DATA EXTRACT:
*****
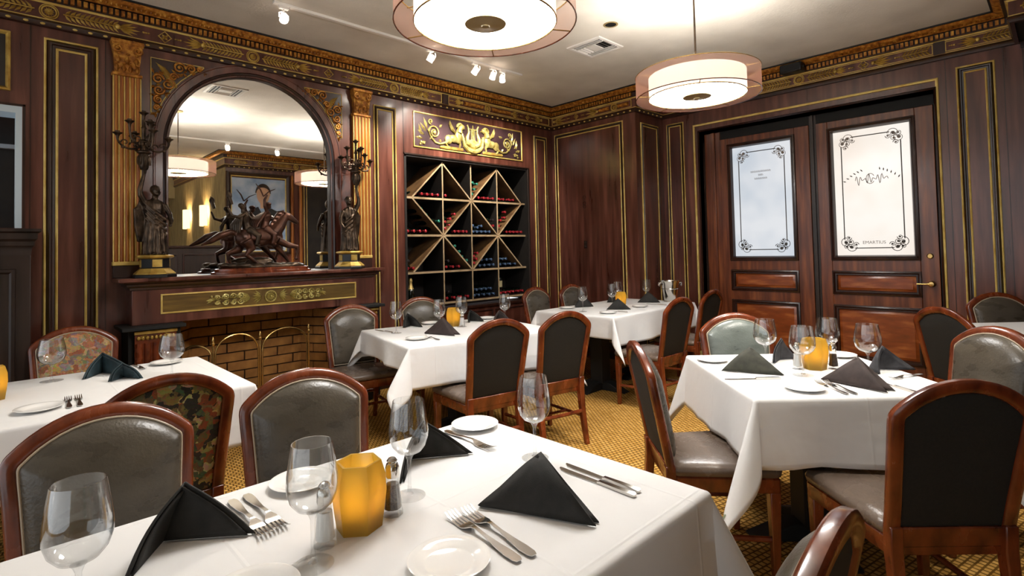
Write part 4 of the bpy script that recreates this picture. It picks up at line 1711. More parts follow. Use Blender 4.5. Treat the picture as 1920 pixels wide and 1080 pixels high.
# ------------------------------------------------------------------ candelabrum statuettes
def statuette(x, s, label):
    """s = +1: left one (arm raised towards the left); -1 mirrored"""
    root = tag(empty('candelabrum_statuette', (x, 4.655, 1.225)), label, 'candelabrum', 'bronze candelabrum statuettes on the mantel')
    b = MB()
    b.lathe([(.140, 0), (.140, .018), (.134, .024)], 8, a0=pi / 8)
    b.build('foot_slab', 'black', root, sharp=20)
    b = MB()
    b.lathe([(.134, .022), (.134, .030), (.098, .062), (.098, .068)], 8, a0=pi / 8)
    b.build('sloped_tier', 'gilt', root, sharp=20)
    b = MB()
    b.lathe([(.100, .066), (.094, .072), (.094, .134), (.100, .138)], 8, a0=pi / 8)
    blk = b.build('pedestal_block', 'black', root, sharp=20)
    for k in range(0, 8, 2):
        a = pi / 4 * k - pi / 2
        m = Matrix.Rotation(a + pi / 2, 4, 'Z')
        b = MB(m)
        b.box(-.030, .030, -.0905, -.085, .076, .130)
        b.build('gilt_plaque', 'gilt', blk)
    b = MB()
    b.lathe([(.098, .136), (.120, .144), (.124, .152), (.118, .160), (.09, .165), (0, .165)], 8, a0=pi / 8)
    b.build('pedestal_cap', 'gilt', root, sharp=20)
    # robed figure
    g = MB()
    prof = [(.160, .082, .070, 0), (.20, .078, .066, 0), (.27, .070, .058, .004), (.34, .066, .054, .006), (.41, .060, .048, .004), (.455, .056, .044, 0), (.50, .064, .046, -.002), (.535, .070, .042, -.004), (.556, .058, .034, -.004), (.572, .026, .024, -.004)]
    rings = []
    for z, rx, ry, dx in prof:
        k = 0.007 if z < .45 else .003
        rings.append([((rx + k * sin(9 * a + z * 9)) * cos(a) + s * dx, (ry + k * sin(9 * a + z * 9)) * sin(a), z) for a in [2 * pi * i / 48 for i in range(48)]])
    g.rings(rings, caps=True)
    g.tube([(0, 0, .56), (s * .004, -.006, .605)], [.022, .020], 10)
    g.ell((s * .008, -.012, .632), (.030, .034, .042), 14, 9)
    g.ell((s * .004, .002, .645), (.036, .036, .036), 12, 8)             # hair
    g.ell((s * .0, .034, .630), (.018, .018, .018), 10, 6)
    g.ell((s * .010, -.045, .628), (.006, .009, .009), 8, 5)             # nose
    g.ell((s * .010, -.040, .608), (.011, .008, .008), 8, 5)             # chin
    for q in (-1, 1):
        g.ell((s * .010 + q * .012, -.042, .640), (.006, .004, .004), 6, 4)
    # raised arm, open hand under the stem
    g.tube([(-s * .058, -.004, .540), (-s * .088, -.012, .600), (-s * .092, -.016, .640), (-s * .078, -.018, .705), (-s * .068, -.018, .755)], [.022, .020, .017, .014, .011], 10)
    g.ell((-s * .066, -.018, .766), (.016, .014, .012), 8, 6)
    for q in range(4):
        a = q * .8 - 1.2
        g.tube([(-s * .066, -.018, .766), (-s * .066 + .014 * sin(a), -.018 - .012 * cos(a), .778), (-s * .066 + .011 * sin(a), -.018 - .009 * cos(a), .792)], [.0055, .005, .004], 6)
    # lowered arm
    g.tube([(s * .060, -.004, .535), (s * .090, -.016, .470), (s * .098, -.040, .415), (s * .088, -.066, .385)], [.022, .018, .015, .011], 10)
    g.ell((s * .085, -.074, .378), (.013, .014, .010), 8, 6)
    # cloak falling from the raised arm, diagonal drape folds
    for k in range(5):
        x0 = -s * (.055 + .012 * k)
        g.tube([(-s * .075 - s * .004 * k, .010 + .004 * k, .60 - .02 * k), (x0 - s * .010, .022, .50), (x0 - s * .004, .030, .38), (x0 * .9, .032, .26)], [.012, .016, .016, .011], 8)
    for k in range(4):
        t = k * .035
        g.tube([(-s * .06, -.020, .54 - t), (0, -.052, .47 - t * 1.1), (s * .062, -.040, .42 - t * 1.1), (s * .075, .0, .43 - t)], [.010, .012, .011, .008], 8)
    for k in range(6):
        a = -pi / 2 + (k - 2.5) * .42
        g.tube([(.060 * cos(a), .048 * sin(a), .40), (.074 * cos(a), .062 * sin(a), .28), (.084 * cos(a), .072 * sin(a), .168)], [.008, .011, .010], 7)
    for q in (-1, 1):
        g.ell((q * .030 + s * .012, -.075, .172), (.017, .032, .012), 8, 6)
    remeshed('figure', g, .0055, 'bronze', root, 2)
    # candelabrum
    cx, cy, cz = -s * .068, -.018, .780
    T = Matrix.Translation((cx, cy, cz))
    b = MB(T)
    b.lathe([(0, 0), (.022, .004), (.030, .02), (.034, .05), (.036, .10), (.030, .118), (.044, .126), (.046, .134), (.026, .144), (.020, .17), (.030, .19), (.028, .21), (.014, .225), (.012, .30), (.018, .31), (.012, .325), (.010, .37)], 14)
    for k in range(8):
        a = 2 * pi * k / 8
        b.ell((.036 * cos(a), .036 * sin(a), .07), (.009, .009, .035), 6, 5)
        b.ell((.030 * cos(a + .3), .030 * sin(a + .3), .19), (.014, .014, .016), 6, 5)
    stem = b.build('stem', 'bronze', root)

    def cup(p, par):
        c = MB(T @ Matrix.Translation(p))
        c.lathe([(0, -.012), (.008, -.010), (.010, .012), (.016, .024), (.030, .034), (.032, .038), (.014, .040), (.014, .052), (.010, .052), (.010, .036), (0, .036)], 14)
        c.build('candle_cup', 'bronze', par)

    def branch(a, r, z0, z1, nm='branch'):
        ca, sa = cos(a), sin(a)
        pts = [(0, z0), (r * .30, z0 - .035), (r * .62, z0 - .045), (r * .90, z0 - .015), (r, z0 + (z1 - z0) * .5), (r, z1)]
        q = MB(T)
        sm = []
        for i in range(len(pts) - 1):
            for t in (0, .5):
                sm.append((pts[i][0] * (1 - t) + pts[i + 1][0] * t, pts[i][1] * (1 - t) + pts[i + 1][1] * t))
        sm.append(pts[-1])
        for _ in range(2):
            sm = [sm[0]] + [((sm[i - 1][0] + 2 * sm[i][0] + sm[i + 1][0]) / 4, (sm[i - 1][1] + 2 * sm[i][1] + sm[i + 1][1]) / 4) for i in range(1, len(sm) - 1)] + [sm[-1]]
        sa *= .58
        q.tube([(p * ca, p * sa, z) for p, z in sm], .0075, 8)
        # scroll and leaf on the branch
        for f, dz in ((.40, .0), (.72, .012)):
            pp = [((r * f + .028 * (1 - t) * cos(5.5 * t)) * ca, (r * f + .028 * (1 - t) * cos(5.5 * t)) * sa, z0 - .01 + dz + .028 * (1 - t) * sin(5.5 * t)) for t in [i / 10 for i in range(11)]]
            q.tube(pp, [.006 - .0003 * i for i in range(11)], 6)
        q.ell((r * .80 * ca, r * .80 * sa, z0 - .03), (.012, .012, .012), 6, 5)
        o = q.build(nm, 'bronze', root)
        cup((r * ca, r * sa, z1), o)

    for k in range(4):
        branch(pi / 4 * (2 * k) + .25, .165, .185, .245 if k % 2 else .215)
    for k in range(3):
        branch(2 * pi * k / 3 + .9, .085, .235, .315)
    cup((0, 0, .385), stem)
    return root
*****
GIVEN INSTRUCTION: Restate the entire listing word for word, excluding pictures.

OUTPUT BELOW:
Write part 4 of the bpy script that recreates this picture. It picks up at line 1711. More parts follow. Use Blender 4.5. Treat the picture as 1920 pixels wide and 1080 pixels high.
# ------------------------------------------------------------------ candelabrum statuettes
def statuette(x, s, label):
    """s = +1: left one (arm raised towards the left); -1 mirrored"""
    root = tag(empty('candelabrum_statuette', (x, 4.655, 1.225)), label, 'candelabrum', 'bronze candelabrum statuettes on the mantel')
    b = MB()
    b.lathe([(.140, 0), (.140, .018), (.134, .024)], 8, a0=pi / 8)
    b.build('foot_slab', 'black', root, sharp=20)
    b = MB()
    b.lathe([(.134, .022), (.134, .030), (.098, .062), (.098, .068)], 8, a0=pi / 8)
    b.build('sloped_tier', 'gilt', root, sharp=20)
    b = MB()
    b.lathe([(.100, .066), (.094, .072), (.094, .134), (.100, .138)], 8, a0=pi / 8)
    blk = b.build('pedestal_block', 'black', root, sharp=20)
    for k in range(0, 8, 2):
        a = pi / 4 * k - pi / 2
        m = Matrix.Rotation(a + pi / 2, 4, 'Z')
        b = MB(m)
        b.box(-.030, .030, -.0905, -.085, .076, .130)
        b.build('gilt_plaque', 'gilt', blk)
    b = MB()
    b.lathe([(.098, .136), (.120, .144), (.124, .152), (.118, .160), (.09, .165), (0, .165)], 8, a0=pi / 8)
    b.build('pedestal_cap', 'gilt', root, sharp=20)
    # robed figure
    g = MB()
    prof = [(.160, .082, .070, 0), (.20, .078, .066, 0), (.27, .070, .058, .004), (.34, .066, .054, .006), (.41, .060, .048, .004), (.455, .056, .044, 0), (.50, .064, .046, -.002), (.535, .070, .042, -.004), (.556, .058, .034, -.004), (.572, .026, .024, -.004)]
    rings = []
    for z, rx, ry, dx in prof:
        k = 0.007 if z < .45 else .003
        rings.append([((rx + k * sin(9 * a + z * 9)) * cos(a) + s * dx, (ry + k * sin(9 * a + z * 9)) * sin(a), z) for a in [2 * pi * i / 48 for i in range(48)]])
    g.rings(rings, caps=True)
    g.tube([(0, 0, .56), (s * .004, -.006, .605)], [.022, .020], 10)
    g.ell((s * .008, -.012, .632), (.030, .034, .042), 14, 9)
    g.ell((s * .004, .002, .645), (.036, .036, .036), 12, 8)             # hair
    g.ell((s * .0, .034, .630), (.018, .018, .018), 10, 6)
    g.ell((s * .010, -.045, .628), (.006, .009, .009), 8, 5)             # nose
    g.ell((s * .010, -.040, .608), (.011, .008, .008), 8, 5)             # chin
    for q in (-1, 1):
        g.ell((s * .010 + q * .012, -.042, .640), (.006, .004, .004), 6, 4)
    # raised arm, open hand under the stem
    g.tube([(-s * .058, -.004, .540), (-s * .088, -.012, .600), (-s * .092, -.016, .640), (-s * .078, -.018, .705), (-s * .068, -.018, .755)], [.022, .020, .017, .014, .011], 10)
    g.ell((-s * .066, -.018, .766), (.016, .014, .012), 8, 6)
    for q in range(4):
        a = q * .8 - 1.2
        g.tube([(-s * .066, -.018, .766), (-s * .066 + .014 * sin(a), -.018 - .012 * cos(a), .778), (-s * .066 + .011 * sin(a), -.018 - .009 * cos(a), .792)], [.0055, .005, .004], 6)
    # lowered arm
    g.tube([(s * .060, -.004, .535), (s * .090, -.016, .470), (s * .098, -.040, .415), (s * .088, -.066, .385)], [.022, .018, .015, .011], 10)
    g.ell((s * .085, -.074, .378), (.013, .014, .010), 8, 6)
    # cloak falling from the raised arm, diagonal drape folds
    for k in range(5):
        x0 = -s * (.055 + .012 * k)
        g.tube([(-s * .075 - s * .004 * k, .010 + .004 * k, .60 - .02 * k), (x0 - s * .010, .022, .50), (x0 - s * .004, .030, .38), (x0 * .9, .032, .26)], [.012, .016, .016, .011], 8)
    for k in range(4):
        t = k * .035
        g.tube([(-s * .06, -.020, .54 - t), (0, -.052, .47 - t * 1.1), (s * .062, -.040, .42 - t * 1.1), (s * .075, .0, .43 - t)], [.010, .012, .011, .008], 8)
    for k in range(6):
        a = -pi / 2 + (k - 2.5) * .42
        g.tube([(.060 * cos(a), .048 * sin(a), .40), (.074 * cos(a), .062 * sin(a), .28), (.084 * cos(a), .072 * sin(a), .168)], [.008, .011, .010], 7)
    for q in (-1, 1):
        g.ell((q * .030 + s * .012, -.075, .172), (.017, .032, .012), 8, 6)
    remeshed('figure', g, .0055, 'bronze', root, 2)
    # candelabrum
    cx, cy, cz = -s * .068, -.018, .780
    T = Matrix.Translation((cx, cy, cz))
    b = MB(T)
    b.lathe([(0, 0), (.022, .004), (.030, .02), (.034, .05), (.036, .10), (.030, .118), (.044, .126), (.046, .134), (.026, .144), (.020, .17), (.030, .19), (.028, .21), (.014, .225), (.012, .30), (.018, .31), (.012, .325), (.010, .37)], 14)
    for k in range(8):
        a = 2 * pi * k / 8
        b.ell((.036 * cos(a), .036 * sin(a), .07), (.009, .009, .035), 6, 5)
        b.ell((.030 * cos(a + .3), .030 * sin(a + .3), .19), (.014, .014, .016), 6, 5)
    stem = b.build('stem', 'bronze', root)

    def cup(p, par):
        c = MB(T @ Matrix.Translation(p))
        c.lathe([(0, -.012), (.008, -.010), (.010, .012), (.016, .024), (.030, .034), (.032, .038), (.014, .040), (.014, .052), (.010, .052), (.010, .036), (0, .036)], 14)
        c.build('candle_cup', 'bronze', par)

    def branch(a, r, z0, z1, nm='branch'):
        ca, sa = cos(a), sin(a)
        pts = [(0, z0), (r * .30, z0 - .035), (r * .62, z0 - .045), (r * .90, z0 - .015), (r, z0 + (z1 - z0) * .5), (r, z1)]
        q = MB(T)
        sm = []
        for i in range(len(pts) - 1):
            for t in (0, .5):
                sm.append((pts[i][0] * (1 - t) + pts[i + 1][0] * t, pts[i][1] * (1 - t) + pts[i + 1][1] * t))
        sm.append(pts[-1])
        for _ in range(2):
            sm = [sm[0]] + [((sm[i - 1][0] + 2 * sm[i][0] + sm[i + 1][0]) / 4, (sm[i - 1][1] + 2 * sm[i][1] + sm[i + 1][1]) / 4) for i in range(1, len(sm) - 1)] + [sm[-1]]
        sa *= .58
        q.tube([(p * ca, p * sa, z) for p, z in sm], .0075, 8)
        # scroll and leaf on the branch
        for f, dz in ((.40, .0), (.72, .012)):
            pp = [((r * f + .028 * (1 - t) * cos(5.5 * t)) * ca, (r * f + .028 * (1 - t) * cos(5.5 * t)) * sa, z0 - .01 + dz + .028 * (1 - t) * sin(5.5 * t)) for t in [i / 10 for i in range(11)]]
            q.tube(pp, [.006 - .0003 * i for i in range(11)], 6)
        q.ell((r * .80 * ca, r * .80 * sa, z0 - .03), (.012, .012, .012), 6, 5)
        o = q.build(nm, 'bronze', root)
        cup((r * ca, r * sa, z1), o)

    for k in range(4):
        branch(pi / 4 * (2 * k) + .25, .165, .185, .245 if k % 2 else .215)
    for k in range(3):
        branch(2 * pi * k / 3 + .9, .085, .235, .315)
    cup((0, 0, .385), stem)
    return root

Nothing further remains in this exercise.